Stepping away from my new-found man crush on Chris Anderson (he has huge…ideas!), the Long Tail and Free concepts really just make perfect sense. We’ve known for centuries that mankind is infinitely complex — one human being alone is given to endless permutations of thoughts, desires, and actions. Multiply that by 6.7 billion and you get…well you can do the extrapolation.
The beauty of the Internet era, and of the Long Tail and Free concepts, is that they are the natural manifestation of the human consumption machine. We have circumnavigated the confines of physical space, and therefore even the smallest of niches have a place (“Have a place,” for the purposes of this discussion, means “can be catered to.”) in the Web world. The result is that a “long tail” of products, merchandise, and abstract goods has emerged to satisfy the whims of pretty much anyone and everyone.
The Free idea is perhaps a bit frightening to all those entrepreneurial spirits out there. After all, if everything is headed toward zero, who benefits? Anderson points out that “digital technologies have become too cheap to meter,” and thus the business of business will have to change.

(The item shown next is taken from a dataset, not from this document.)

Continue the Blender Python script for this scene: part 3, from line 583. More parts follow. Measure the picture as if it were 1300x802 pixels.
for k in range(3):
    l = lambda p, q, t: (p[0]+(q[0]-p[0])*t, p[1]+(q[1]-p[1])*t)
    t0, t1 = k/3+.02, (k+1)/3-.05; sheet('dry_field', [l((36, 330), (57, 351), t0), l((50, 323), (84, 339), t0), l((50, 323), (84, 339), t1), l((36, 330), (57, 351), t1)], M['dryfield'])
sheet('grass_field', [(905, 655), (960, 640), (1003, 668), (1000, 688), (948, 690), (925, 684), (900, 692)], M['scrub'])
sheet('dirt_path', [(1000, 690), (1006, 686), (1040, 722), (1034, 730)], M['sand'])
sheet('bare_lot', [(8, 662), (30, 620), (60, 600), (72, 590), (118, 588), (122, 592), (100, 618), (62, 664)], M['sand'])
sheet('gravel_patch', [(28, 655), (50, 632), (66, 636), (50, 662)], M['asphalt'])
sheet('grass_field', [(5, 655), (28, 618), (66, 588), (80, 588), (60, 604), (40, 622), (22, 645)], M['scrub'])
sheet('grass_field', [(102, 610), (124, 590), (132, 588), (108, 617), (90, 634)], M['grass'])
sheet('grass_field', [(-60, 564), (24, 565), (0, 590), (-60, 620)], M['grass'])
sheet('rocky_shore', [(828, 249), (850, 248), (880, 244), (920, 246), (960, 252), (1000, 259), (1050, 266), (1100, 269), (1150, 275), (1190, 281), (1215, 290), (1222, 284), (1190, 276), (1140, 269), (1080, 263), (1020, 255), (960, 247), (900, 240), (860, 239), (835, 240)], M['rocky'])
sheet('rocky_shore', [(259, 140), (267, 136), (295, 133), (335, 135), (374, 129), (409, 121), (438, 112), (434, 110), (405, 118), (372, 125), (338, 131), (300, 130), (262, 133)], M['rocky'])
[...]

Money-making enterprises will have to adapt to all the things we truly value, says Anderson, and those things go well beyond the traditional ideas of value. The development of the three-way market gives rise to a business approach that emphasizes the importance of cross-subsidies. It’s the basic idea of advertising, only dramatically redesigned for the Web.
Scale is the integral concept behind the Long Tail and Free ideas. The Internet has given rise to a global communications infrastructure that doesn’t play by any rules, and has no regard for limits. Abundance — not scarcity — is the new paradigm, and the Web’s tail will do what nature designed tails to do in animals: stabilize the moving beast, even if it is moving toward zero.